Uncool. I know what Ford was trying to do here. I love the idea. They wanted to give baby-boomers who finally wanted to get rid of the Impala SS they had been holding on to something to upgrade into, while at the same time trying once again to make Mercury something other than "the division that somehow doesn't lose money." But there is so much wasted potential here.
First off all, they all but named this a follow-up to the Impala SS. I even recall adds that depicted it as such, though on the sly. Problem being, the Impala SS was a faster car despite having less power and more weight (the Impala SS also was much more happy to allow hoonery). The looks are there (I even think the Marauder looks better than the Impala of old). The performance wasn't.
Which brings me to my bigger problem: Ford wanted to do tons of stuff with this car and never did what they promised. I'll let the demise of the Marauder convertible concept go, because there wasn't enough sales to support it in the first place (despite the zero overhead that this car likely had). But the original concept flip-flopped between a detuned Terminator Cobra engine and a Triton truck engine, both tuned to around 335 HP and both more than enough to make everyone forget the Impala SS ever existed (heck, even a supercharged version of the normal Crown Victoria engine would have sufficed, and probably would have been cheaper than the pricey hand-built 4-valve). And then it finally came out with an engine that was barely adequate when it was in the SVT Cobra two years prior, making it sadly like Camaro vs Mustang Circa 1999 all over again. Ford says neither engine would fit, but I say they probably didn't even try (I'm sure the 5.4 would have been amazingly annoying to do; but the Terminator engine should have fit without much more than a hood rise, if that).

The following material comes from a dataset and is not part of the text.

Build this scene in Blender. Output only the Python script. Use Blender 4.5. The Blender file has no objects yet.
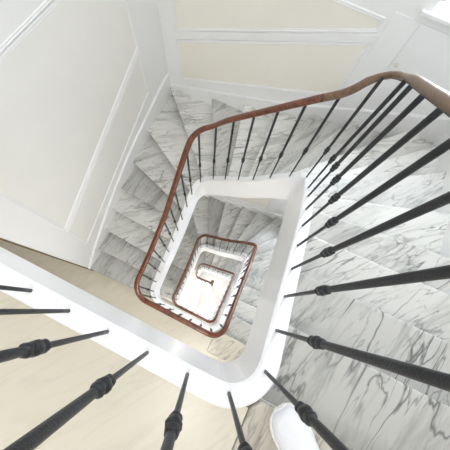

This lack of effort disappoints me, because at best the Marauder as it arrived represents what the entire Panther line (Crown Vic, Grand Marquis and Town Car) should have been as a baseline when it was redesigned in 2003, and the Marauder should have been a step above that. As it stands, it is a warmed over version of a car that itself should have been Marauder-good from the start, and it quite frankly isn't enough. The disappointing numbers only drive the point home further. I want to love this car. But unlike the Crown Victoria Interceptor, I just can't.